[Saved data entries]
===
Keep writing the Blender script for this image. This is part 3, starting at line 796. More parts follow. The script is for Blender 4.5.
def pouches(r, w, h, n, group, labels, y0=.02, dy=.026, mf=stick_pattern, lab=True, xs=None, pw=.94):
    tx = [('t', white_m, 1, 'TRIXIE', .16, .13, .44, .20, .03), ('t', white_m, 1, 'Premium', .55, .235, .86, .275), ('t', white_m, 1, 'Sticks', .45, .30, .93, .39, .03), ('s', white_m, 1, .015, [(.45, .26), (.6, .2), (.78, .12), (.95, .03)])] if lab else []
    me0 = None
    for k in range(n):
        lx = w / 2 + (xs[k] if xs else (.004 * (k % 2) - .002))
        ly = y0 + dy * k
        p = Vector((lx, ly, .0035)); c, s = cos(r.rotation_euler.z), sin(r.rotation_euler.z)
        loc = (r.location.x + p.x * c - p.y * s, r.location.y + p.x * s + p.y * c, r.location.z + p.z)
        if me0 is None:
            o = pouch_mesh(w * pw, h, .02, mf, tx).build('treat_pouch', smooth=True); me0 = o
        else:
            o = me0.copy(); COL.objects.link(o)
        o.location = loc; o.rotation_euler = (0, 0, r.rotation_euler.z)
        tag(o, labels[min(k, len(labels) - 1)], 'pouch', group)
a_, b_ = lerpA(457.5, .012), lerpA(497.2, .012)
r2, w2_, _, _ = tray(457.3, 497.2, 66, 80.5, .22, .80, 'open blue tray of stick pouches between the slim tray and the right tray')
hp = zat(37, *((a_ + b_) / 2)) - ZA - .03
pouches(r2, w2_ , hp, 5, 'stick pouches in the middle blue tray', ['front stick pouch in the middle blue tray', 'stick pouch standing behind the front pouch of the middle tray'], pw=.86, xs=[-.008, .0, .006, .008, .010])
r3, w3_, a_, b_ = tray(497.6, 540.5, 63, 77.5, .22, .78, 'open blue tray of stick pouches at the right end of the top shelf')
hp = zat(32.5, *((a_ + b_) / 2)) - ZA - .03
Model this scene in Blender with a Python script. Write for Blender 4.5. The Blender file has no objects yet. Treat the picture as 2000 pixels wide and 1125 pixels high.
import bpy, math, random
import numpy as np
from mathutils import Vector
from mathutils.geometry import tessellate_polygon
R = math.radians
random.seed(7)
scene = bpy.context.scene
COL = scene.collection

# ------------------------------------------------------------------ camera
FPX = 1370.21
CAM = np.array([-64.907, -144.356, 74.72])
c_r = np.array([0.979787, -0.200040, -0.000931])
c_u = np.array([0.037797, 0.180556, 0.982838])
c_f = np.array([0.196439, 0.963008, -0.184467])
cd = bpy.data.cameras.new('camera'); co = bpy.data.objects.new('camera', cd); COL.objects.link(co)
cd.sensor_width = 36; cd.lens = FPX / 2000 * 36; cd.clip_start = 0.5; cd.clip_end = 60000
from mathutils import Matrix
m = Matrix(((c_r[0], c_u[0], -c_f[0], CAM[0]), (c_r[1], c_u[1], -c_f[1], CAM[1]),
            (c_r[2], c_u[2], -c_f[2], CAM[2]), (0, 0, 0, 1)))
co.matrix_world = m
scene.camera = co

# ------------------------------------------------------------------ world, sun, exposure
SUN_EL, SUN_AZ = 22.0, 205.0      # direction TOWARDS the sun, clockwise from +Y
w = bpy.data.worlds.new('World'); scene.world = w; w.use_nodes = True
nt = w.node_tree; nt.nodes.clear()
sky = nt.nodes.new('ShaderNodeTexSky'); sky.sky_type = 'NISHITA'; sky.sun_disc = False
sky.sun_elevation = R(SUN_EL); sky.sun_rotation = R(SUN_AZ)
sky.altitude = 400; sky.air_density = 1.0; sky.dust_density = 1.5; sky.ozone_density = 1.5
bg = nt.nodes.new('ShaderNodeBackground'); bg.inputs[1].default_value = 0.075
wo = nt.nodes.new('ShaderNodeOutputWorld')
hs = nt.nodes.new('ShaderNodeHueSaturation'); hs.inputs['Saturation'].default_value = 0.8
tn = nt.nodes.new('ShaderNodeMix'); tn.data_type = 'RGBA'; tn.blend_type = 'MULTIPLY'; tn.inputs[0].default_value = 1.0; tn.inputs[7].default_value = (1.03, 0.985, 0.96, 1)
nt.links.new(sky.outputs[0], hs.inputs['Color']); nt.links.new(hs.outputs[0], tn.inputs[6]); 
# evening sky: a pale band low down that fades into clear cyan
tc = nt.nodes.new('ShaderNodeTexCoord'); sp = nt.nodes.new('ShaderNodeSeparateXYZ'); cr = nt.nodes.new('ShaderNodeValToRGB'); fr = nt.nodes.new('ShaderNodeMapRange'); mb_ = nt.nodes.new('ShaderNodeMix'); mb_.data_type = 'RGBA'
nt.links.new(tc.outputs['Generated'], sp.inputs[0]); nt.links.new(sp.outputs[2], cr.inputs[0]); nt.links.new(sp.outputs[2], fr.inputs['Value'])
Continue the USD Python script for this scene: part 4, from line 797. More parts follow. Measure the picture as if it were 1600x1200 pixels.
===
TASK REQUIREMENTS> Each line from the line with "Model this scene" to the line with "scene.camera = co" is to be echoed exactly; both boundary lines are included, and nothing else is to be output.

WORKED SOLUTION>
Model this scene in Blender with a Python script. Write for Blender 4.5. The Blender file has no objects yet. Treat the picture as 2000 pixels wide and 1125 pixels high.
import bpy, math, random
import numpy as np
from mathutils import Vector
from mathutils.geometry import tessellate_polygon
R = math.radians
random.seed(7)
scene = bpy.context.scene
COL = scene.collection

# ------------------------------------------------------------------ camera
FPX = 1370.21
CAM = np.array([-64.907, -144.356, 74.72])
c_r = np.array([0.979787, -0.200040, -0.000931])
c_u = np.array([0.037797, 0.180556, 0.982838])
c_f = np.array([0.196439, 0.963008, -0.184467])
cd = bpy.data.cameras.new('camera'); co = bpy.data.objects.new('camera', cd); COL.objects.link(co)
cd.sensor_width = 36; cd.lens = FPX / 2000 * 36; cd.clip_start = 0.5; cd.clip_end = 60000
from mathutils import Matrix
m = Matrix(((c_r[0], c_u[0], -c_f[0], CAM[0]), (c_r[1], c_u[1], -c_f[1], CAM[1]),
            (c_r[2], c_u[2], -c_f[2], CAM[2]), (0, 0, 0, 1)))
co.matrix_world = m
scene.camera = co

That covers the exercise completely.